Tim Lincecum’s career is far from over and has been memorable from the moment he was picked in the first round. But two Cy Young awards and two World Series rings aside, the one thing The Freak had never done, not at any point during his salad days, was throw a no-hitter. Until now, until Saturday night.
Diving into the lore and gore of no-hitters past and present, it’s fun to note that Lincecum whiffed 13 on the 13th. But how freaky is this: Doug Kern of ESPN Stats & Info was the first to note that this was the Giants’ first no-hitter since Matt Cain’s perfecto on June 13, 2012 against the hapless Houston Astros -- exactly 13 months ago. Since the Padres were added as an expansion team in 1969, Saturday's was also the 113th nine-inning no-hitter (individual or combined).
Freaky symmetry or random assemblage of factoids? Maybe one, maybe both. But if you’re a baseball fan, you know that numbers play a big part of how we talk about the game; math is one of the languages we use to describe who did what and how well. When you run into little coincidences like that, I’d suggest that’s just the way the game and a box score give us a bit of poetry, as well as prose.
But what’s more poetic is that Lincecum had to wait to enjoy achieving his first no-hitter until now, in what more than a few folks were already naming the nadir of his career. There have been calls from fans, statheads, analysts and shock jocks alike to move him to the bullpen to stay, all remembering Lincecum’s struggles last season as a starter, as well as his heroics last October as a postseason long reliever.
But recency aside, this is an argument that goes back to the dawn of Lincecum’s career -- when some scouts felt he could be the new Mike Marshall, a workhorse reliever capable of throwing 150-plus innings out of the pen -- and it’s an argument that reflects Lincecum’s unique talent. No one player has done as much to kill the “short righties can’t dominate as starters” label; no other player could.
The marvel of Tim Lincecum’s gifts is that while he might be considered the physical opposite of lanky lefty Randy Johnson, much like the Big Unit he’s had to combat the exact opposite of expectations -- the unknown. Lincecum’s career was already unlike anything we’d ever seen before, so we don’t know what comes next, not really.

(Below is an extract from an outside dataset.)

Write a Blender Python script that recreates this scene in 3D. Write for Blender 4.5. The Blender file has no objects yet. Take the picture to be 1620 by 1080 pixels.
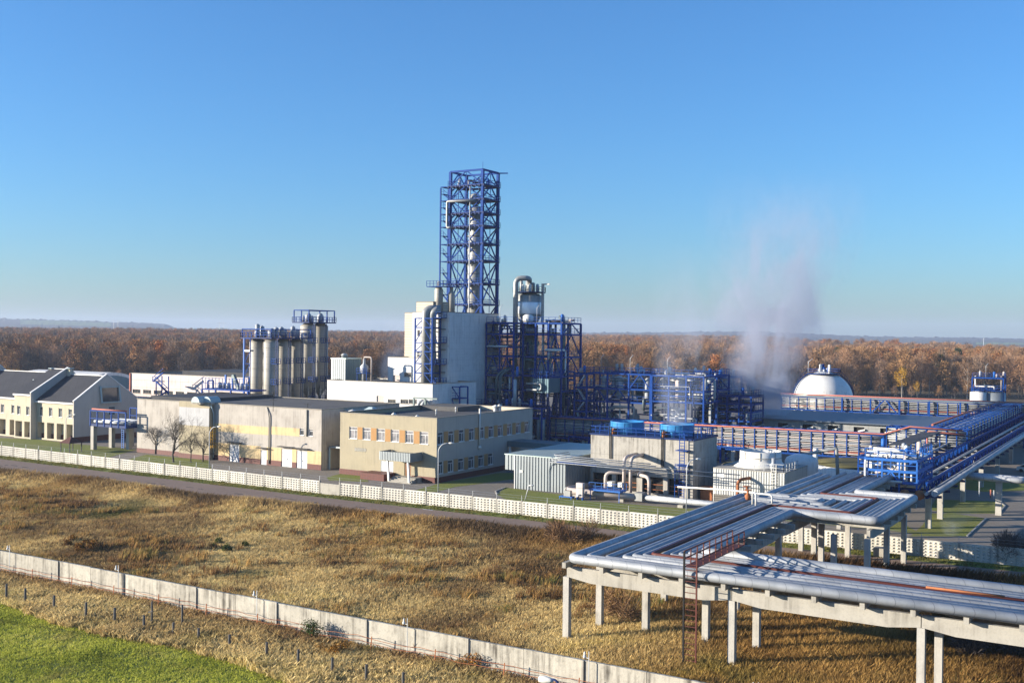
import bpy, math, random
import numpy as np
from mathutils import Vector, Matrix
random.seed(7); RNG = np.random.default_rng(7)
sc = bpy.context.scene
col = sc.collection
rad = math.radians

# ---------------------------------------------------------------- camera
FOC = 1700.0; CAMH = 25.0
_a = math.atan(1040/FOC); _p = math.atan(12/FOC); _q = rad(.6)
_h = np.array([-math.sin(_a), math.cos(_a), 0]); _z = np.array([0, 0, 1.0]); _r0 = np.array([math.cos(_a), math.sin(_a), 0])
FW = _h*math.cos(_p) - _z*math.sin(_p); _u0 = _h*math.sin(_p) + _z*math.cos(_p)
RT = _r0*math.cos(_q) + _u0*math.sin(_q); UP = _u0*math.cos(_q) - _r0*math.sin(_q)
CP = np.array([0, 0, CAMH])
cd = bpy.data.cameras.new('camera'); cam = bpy.data.objects.new('camera', cd); col.objects.link(cam)
cd.sensor_width = 36; cd.lens = FOC/1620*36; cd.clip_start = .5; cd.clip_end = 20000
cam.matrix_world = Matrix(((RT[0], UP[0], -FW[0], CP[0]), (RT[1], UP[1], -FW[1], CP[1]), (RT[2], UP[2], -FW[2], CP[2]), (0, 0, 0, 1)))
sc.camera = cam

# ---------------------------------------------------------------- light
SUN_EL = rad(11.5); SUN_AZ = math.atan2(-.79, -.61)          # azimuth from +Y towards +X, of where the sun stands
w = bpy.data.worlds.new('World'); sc.world = w; w.use_nodes = True
nt = w.node_tree; bg = nt.nodes['Background']; sky = nt.nodes.new('ShaderNodeTexSky')
sky.sky_type = 'NISHITA'; sky.sun_disc = False; sky.sun_elevation = SUN_EL; sky.sun_rotation = SUN_AZ
sky.altitude = 300; sky.air_density = 1.15; sky.dust_density = 0.7; sky.ozone_density = 7.0
nt.links.new(sky.outputs[0], bg.inputs[0]); bg.inputs[1].default_value = .112
sl = bpy.data.lights.new('sun', 'SUN'); sun = bpy.data.objects.new('sun', sl); col.objects.link(sun)
sl.energy = 5.0; sl.angle = rad(.5); sl.color = (1, .90, .76)
sd = Vector((math.sin(SUN_AZ)*math.cos(SUN_EL), math.cos(SUN_AZ)*math.cos(SUN_EL), math.sin(SUN_EL)))
sun.rotation_euler = sd.to_track_quat('Z', 'Y').to_euler()
sc.view_settings.view_transform = 'Standard'; sc.view_settings.look = 'None'; sc.view_settings.exposure = 1.2
sc.render.engine = 'CYCLES'
cy = sc.cycles; cy.max_bounces = 5; cy.diffuse_bounces = 2; cy.glossy_bounces = 2; cy.transmission_bounces = 2
cy.volume_bounces = 1; cy.transparent_max_bounces = 8; cy.use_denoising = True; cy.volume_step_rate = 2.0; cy.volume_max_steps = 96
cy.caustics_reflective = False; cy.caustics_refractive = False
HAZE_DENSITY = .00011

# ---------------------------------------------------------------- a pixel of the photo -> a point in the place
def at(px, py, z=0.0):
    d = FW + RT*(px-810)/FOC - UP*(py-540)/FOC
    return CP + d*((z-CAMH)/d[2])
def dep(px, dist, z=0.0):                    # the ground point in picture column px at forward distance dist
    p = CP + (FW + RT*(px-810)/FOC)*dist
    return np.array([p[0], p[1], z])
def zat(x, y, py):
    d = np.array([x, y, 0.0]) - CP; k = (540-py)/FOC
    return (k*(d@FW) - d@UP)/(UP[2] - k*FW[2])
def along(P, px, ax):
    d = np.array(P, float) - CP; k = (px-810)/FOC; e = np.eye(3)[ax]
    return P[ax] + (k*(d@FW) - d@RT)/(e@RT - k*(e@FW))
def proj(x, y, z):
    d = np.stack([np.asarray(x, float)-CP[0], np.asarray(y, float)-CP[1], np.asarray(z, float)-CP[2]], -1)
    ww = d@FW
    return 810 + FOC*(d@RT)/ww, 540 - FOC*(d@UP)/ww, ww

# ---------------------------------------------------------------- materials
MATS = {}
def mat(name, c, rough=.8, metal=0.0, c2=None, scale=.6, amt=.5, streak=0.0, seam=None, bump=.0, bscale=8.0, spec=.3, seamw=.05, fine=0.0, sc3=(1, 1, 1), rand=0.0, alpha=None, seamcol=None):
    m = bpy.data.materials.new(name); m.use_nodes = True; MATS[name] = m
    n = m.node_tree.nodes; L = m.node_tree.links.new; b = n['Principled BSDF']
    b.inputs['Roughness'].default_value = rough; b.inputs['Metallic'].default_value = metal
    b.inputs['Specular IOR Level'].default_value = spec
    geo = n.new('ShaderNodeNewGeometry'); mp = n.new('ShaderNodeMapping'); L(geo.outputs['Position'], mp.inputs[0]); mp.inputs['Scale'].default_value = sc3
    pos = mp.outputs[0]
    def mixc(a, bcol, fac, mode='MIX'):
        x = n.new('ShaderNodeMix'); x.data_type = 'RGBA'; x.blend_type = mode
        for s, v in ((x.inputs[0], fac), (x.inputs[6], a), (x.inputs[7], bcol)):
            if isinstance(v, tuple): s.default_value = (*v[:3], 1)
            elif isinstance(v, float): s.default_value = v
            else: L(v, s)
        return x.outputs[2]
    def noise(s, det=4, vec=pos, rough_=.6):
        t = n.new('ShaderNodeTexNoise'); t.inputs['Scale'].default_value = s; t.inputs['Detail'].default_value = det; t.inputs['Roughness'].default_value = rough_
        L(vec, t.inputs['Vector']); return t.outputs[0]
    def ramp(v, lo, hi):
        r = n.new('ShaderNodeMapRange'); r.inputs[1].default_value = lo; r.inputs[2].default_value = hi; L(v, r.inputs[0]); return r.outputs[0]
    def mul(v, k):
        r = n.new('ShaderNodeMath'); r.operation = 'MULTIPLY'; L(v, r.inputs[0])
        if isinstance(k, (int, float)): r.inputs[1].default_value = k
        else: L(k, r.inputs[1])
        return r.outputs[0]
    c2 = c2 or tuple(x*.72 for x in c)
    out = mixc(c, c2, mul(ramp(noise(scale), .32, .68), amt))
    if fine: out = mixc(out, tuple(x*.35 for x in c), mul(ramp(noise(scale*11, 3), .5, .75), fine))
    if streak:                                # rain streaks running down
        m2 = n.new('ShaderNodeMapping'); L(geo.outputs['Position'], m2.inputs[0]); m2.inputs['Scale'].default_value = (1, 1, .06)
        s1 = ramp(noise(2.6, 5, m2.outputs[0]), .43, .68); s2 = ramp(noise(.5, 2), .35, .65)
        out = mixc(out, (.07, .062, .05), mul(mul(s1, s2), streak))
    if seam:                                  # panel joints: (spacing along the wall, spacing up)
        sep = n.new('ShaderNodeSeparateXYZ'); L(geo.outputs['Position'], sep.inputs[0])
        ad = n.new('ShaderNodeMath'); ad.operation = 'ADD'; L(sep.outputs[0], ad.inputs[0]); L(sep.outputs[1], ad.inputs[1])
        fs = []
        for v, s in ((ad.outputs[0], seam[0]), (sep.outputs[2], seam[1])):
            if not s: continue
            f = n.new('ShaderNodeMath'); f.operation = 'MULTIPLY'; f.inputs[1].default_value = 1/s; L(v, f.inputs[0])
            g = n.new('ShaderNodeMath'); g.operation = 'FRACT'; L(f.outputs[0], g.inputs[0])
            k = n.new('ShaderNodeMath'); k.operation = 'LESS_THAN'; k.inputs[1].default_value = seamw/s; L(g.outputs[0], k.inputs[0]); fs.append(k.outputs[0])
        if len(fs) == 2:
            mx = n.new('ShaderNodeMath'); mx.operation = 'MAXIMUM'; L(fs[0], mx.inputs[0]); L(fs[1], mx.inputs[1]); sf = mx.outputs[0]
        else: sf = fs[0]
        out = mixc(out, seamcol or tuple(x*.4 for x in c), mul(sf, .8))
    if rand:
        oi = n.new('ShaderNodeObjectInfo'); hs = n.new('ShaderNodeHueSaturation'); L(out, hs.inputs['Color'])
        hs.inputs['Hue'].default_value = .5; L(ramp2(n, L, oi.outputs['Random'], 1-rand, 1+rand), hs.inputs['Value']); out = hs.outputs[0]
    L(out, b.inputs['Base Color'])
    if bump:
        bp = n.new('ShaderNodeBump'); bp.inputs['Strength'].default_value = bump; bp.inputs['Distance'].default_value = .05
        L(noise(bscale, 3), bp.inputs['Height']); L(bp.outputs[0], b.inputs['Normal'])
    return m
def ramp2(n, L, v, lo, hi):
    r = n.new('ShaderNodeMapRange'); r.inputs[3].default_value = lo; r.inputs[4].default_value = hi; L(v, r.inputs[0]); return r.outputs[0]

mat('concrete', (.40, .375, .32), .9, c2=(.29, .27, .23), scale=.5, streak=.55, bump=.3, fine=.25)
mat('old_concrete', (.46, .43, .36), .92, c2=(.30, .28, .23), scale=.35, streak=1.2, bump=.4, fine=.45, rand=.12)
mat('fence_concrete', (.60, .57, .50), .9, c2=(.46, .43, .36), scale=.7, streak=.45, bump=.3, rand=.10, fine=.1)
mat('post_concrete', (.36, .34, .29), .9, c2=(.25, .24, .2), scale=.7, streak=.3)
mat('column_concrete', (.45, .43, .38), .9, c2=(.32, .30, .27), scale=.8, streak=.6, bump=.3, fine=.25)
mat('tower_concrete', (.42, .395, .345), .92, c2=(.29, .275, .24), scale=.45, streak=.9, bump=.4, fine=.4, seam=(3.6, 3.0), seamw=.04)
mat('plaster_grey', (.44, .405, .355), .9, c2=(.32, .29, .25), scale=.25, streak=.4, bump=.2, seam=(6.0, 0), seamw=.05, fine=.12)
mat('plaster_yellow', (.62, .47, .25), .9, c2=(.52, .40, .24), scale=.4, streak=.45, bump=.2, fine=.1)
mat('plaster_beige', (.38, .33, .225), .9, c2=(.32, .28, .2), scale=.3, streak=.25, bump=.25, fine=.12)
mat('render_grey', (.40, .365, .315), .9, c2=(.34, .31, .27), scale=.3, streak=.15, bump=.25, seam=(12, 0), fine=.08)
mat('plaster_cream', (.52, .46, .34), .9, c2=(.44, .39, .29), scale=.3, streak=.2, bump=.2)
mat('ochre_panel', (.40, .22, .085), .8, c2=(.34, .19, .08), scale=1)
mat('gable_plaster', (.50, .46, .40), .9, c2=(.42, .39, .35), scale=.2, streak=.15)
mat('plinth_tile', (.13, .035, .025), .55, c2=(.08, .025, .02), scale=2, seam=(.6, .35), seamw=.05)
mat('pale_panel', (.42, .42, .42), .7, c2=(.36, .36, .37), scale=.6, streak=.3)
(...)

It took Lincecum 148 pitches to throw his no-hitter, which no doubt has a few pitch-count bean counters spazzing out. I’ll admit, it’s clearly suboptimal and something that ignores the sabermetric warning label “thou shalt not go beyond 120 pitches.” (Or 100; there’s a lot of disagreement about sabermetric canon.) But it’s also Lincecum, the guy who owns the arm that used to routinely throw more than 120 pitches in his starts in college -- and it didn’t fall off. What’s supposed to come next for a talent like that? We don’t know.
On this night, Lincecum reminded everyone that no former great should be considered done at 29, no matter how epic his past body of work already was and no matter how obvious the instance of last October’s relief work might be to inform analysis. The value of a top-shelf starting pitcher is considerably greater than a high-end reliever.
So, beyond crediting the man himself for his night of magic, credit the Giants for having the wisdom of taking the good with the bad, rather than freaking out about The Freak. If he fully figures out what to do with the gifts he still has, as well as those that have changed with age, the Giants’ investment of time will be repaid, even if they’ve had to pay with more than a few beatings in the meantime. Lincecum isn’t the first great pitcher to have a midcareer hiccup (I always think of Dave Stieb, but David Cone works, too); he won’t be the last. Not every struggling starter needs to be chucked into the bullpen.
And credit, as well, the Giants on the field, because a no-hitter always owes something to the defenders to make it happen. The most memorable play in the field was Hunter Pence’s tumbling two-out dive to grab a sinking flare off the bat of utility man Alexi Amarista, squelching Amarista’s bid to become the latest mystery man to take his team off the no-hitter hook.
So the deed is done. What does come next for Tim Lincecum? I don’t know, but whatever Tim Lincecum does, it will be worth watching. Just don’t freak out about it.